Excerpt from The Ocean of Story, Vol. 4 of 10: Being C. H. Tawney"s Translation of Somadeva"s Katha Sarit Sagara (or Ocean of Streams of Story)
Not much has been left to be said by way of introduction to the fourth volume of this splendid publication. The reader is familiar with the circumstances of the Sanskrit author"s life; he knows what is necessary concerning the literary sources of the work; he has considered the origin of the stories, whether Aryan or Dravidian, in India itself, and their affinities with beliefs and practices in later India; and he has contemplated the important and difficult questions of transmission - transmission of stories and motifs from country to country, people to people, and the no less certainly attested inverse process of transmission from literary source to folk-lore.

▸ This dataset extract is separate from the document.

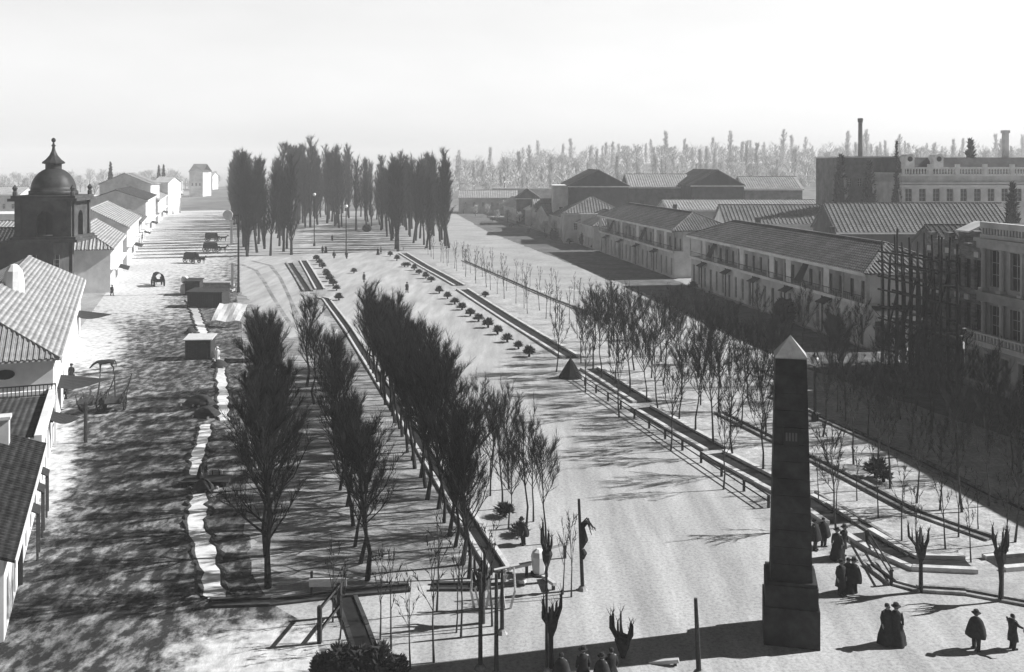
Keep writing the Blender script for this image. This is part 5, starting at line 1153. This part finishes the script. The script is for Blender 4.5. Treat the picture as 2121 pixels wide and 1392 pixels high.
def wheel(par, x, y, rad, n=10):
    t = MB(); N = 20
    for k in range(N):
        a, c = 2 * math.pi * k / N, 2 * math.pi * (k + 1) / N
        q = [(x + dx, y + rr * math.cos(an), rad + rr * math.sin(an)) for an in (a, c) for dx in (-.06, .06) for rr in (rad - .14, rad)]
        for f in ((0, 1, 5, 4), (2, 3, 7, 6), (1, 3, 7, 5), (0, 2, 6, 4)): t.face([q[i] for i in f])
    w_ = t.build('wheel', M['timber'], par); s_ = MB()
    for k in range(n): a = 2 * math.pi * k / n; s_.bar((x, y, rad), (x, y + (rad - .12) * math.cos(a), rad + (rad - .12) * math.sin(a)), .06, .06)
    s_.tube([(x - .16, y, rad), (x + .16, y, rad)], .14, 8); s_.build('spokes', M['timber'], w_)
def oxcart(label, p, rz, grp='carts of the left street'):
    o = thing('ox_cart', label, 'cart', p, rz, grp); o.scale = (.85, .85, .8); wheel(o, -1.0, 0, .85); wheel(o, 1.0, 0, .85)
    b = MB(); b.tube([(-1.15, 0, .85), (1.15, 0, .85)], .07, 6); b.build('axle', M['timber'], o)
    b = MB(); b.box(-.8, .8, -1.4, 1.4, 1.0, 1.12); b.box(-.8, -.72, -1.4, 1.4, 1.123, 1.5); b.box(.72, .8, -1.4, 1.4, 1.123, 1.5); b.build('bed', M['timber'], o)
    for sx in (-1, 1):
        for y in (-1.3, 0, 1.3): b = MB(); b.tube([(sx * .84, y, 1.0), (sx * 1.0, y, 2.1)], .05, 5); b.build('stake', M['timber'], o)
    b = MB(); b.tube([(-.25, 1.4, 1.05), (-.5, 2.2, 2.2), (-.55, 2.5, 3.6)], [.09, .08, .05], 6); b.tube([(.25, 1.4, 1.05), (.9, 2.1, 2.2), (1.2, 2.4, 3.5)], [.09, .08, .05], 6); b.build('shaft', M['timber'], o)
    return o
oxcart('dark two-wheeled ox cart with raised shafts, left street', G(190, 852), R(-8)); oxcart('second dark cart with upright poles, right beside the ox cart', G(238, 850), R(10))
def wagon(label, p, rz, cover='cloth'):
    o = thing('wagon', label, 'wagon', p, rz, 'wagons far up the left street')
    for y in (-1.2, 1.3):
        for x in (-.85, .85): wheel(o, x, y, .6 if y < 0 else .72, 8)
    b = MB(); b.box(-.75, .75, -1.9, 1.9, .85, 1.0); b.box(-.78, -.70, -1.9, 1.9, 1.003, 1.45); b.box(.70, .78, -1.9, 1.9, 1.003, 1.45); b.build('body', M['timber'], o)
    b = MB(); N = 8; ar = [(.8 * math.cos(math.pi * k / N), 1.45 + 1.0 * math.sin(math.pi * k / N)) for k in range(N + 1)]
    for (p_, q_) in zip(ar, ar[1:]): b.slab([(p_[0], -1.3, p_[1]), (q_[0], -1.3, q_[1]), (q_[0], 1.9, q_[1]), (p_[0], 1.9, p_[1])], .05)
    b.build('hood', M[cover], o); b = MB(); b.tube([(-.3, -1.9, .95), (-.3, -4.0, 1.0)], .05, 5); b.tube([(.3, -1.9, .95), (.3, -4.0, 1.0)], .05, 5); b.build('shaft', M['timber'], o)
    return o
for k, (p, rz, lab) in enumerate((((327, 592), -150, 'dark hooded wagon in the pale middle of the left street'), ((398, 545), 60, 'largest dark hooded wagon beside the poplars'), ((440, 500), 95, 'far dark wagon nearest the signal mast'), ((438, 522), 80, 'dark wagon closest behind the round white disc'))):
    wagon(lab, G(*p), R(rz)); q = G(*p); a_ = R(rz); horse('dark draught horse harnessed before the ' + ('pale-street wagon', 'largest wagon', 'wagon nearest the mast', 'wagon behind the white disc')[k], q + Vector((math.sin(a_) * 3.1, -math.cos(a_) * 3.1, 0)), a_, 'hide', .95)

# ------------------------------------------------------------------ air
HZ = 0.00042
b = MB(); b.box(-1500, 1700, -20, 2600, -1.2, 62); hz = b.build('haze', []) if False else None
me = bpy.data.meshes.new('haze'); me.from_pydata(b.v, [], b.f); hzo = bpy.data.objects.new('haze', me); col.objects.link(hzo); hzo['kind'] = 'stuff'
hm = bpy.data.materials.new('pale_air'); hm.use_nodes = True; t = hm.node_tree; t.nodes.clear(); vo = t.nodes.new('ShaderNodeVolumePrincipled'); oo = t.nodes.new('ShaderNodeOutputMaterial')
vo.inputs['Color'].default_value = (.99, .99, .99, 1); vo.inputs['Density'].default_value = HZ; vo.inputs['Anisotropy'].default_value = 0.0
t.links.new(vo.outputs[0], oo.inputs['Volume']); me.materials.append(hm)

Then, again, the very march of the narrative has accustomed him to the ease of the authors style, fitting the matter like a glove, objective, impersonal and unmoved, whether the scene is earth or heaven or one of the various hells, an unvarying style equal to the burden of the long task. And the translator, as became a ripe scholar of fine literary taste, follows with a rendering as free from display as is the original itself.
It was by no means a matter of course that the Great Tale of Gunadhya should come down to us in so acceptable a form. The example of Ksemendra"s Brhatkatha-manjari ("Great-Tale Cluster") shows clearly that we might have had to be content with a much more restricted version by an author solicitous of poetical artifice rather than of the adequate presentation of the matter. Written in an old dialect little practised and contemned as vulgar, the work of Gunadhya was not safeguarded, like the Maha-Bharata and Ramayana, which Ksemendra subjected to the like treatment, by having been composed in the sacred language, by a theme relating to the great heroes of antiquity, by ancient fame and semi-divine character attaching to the author.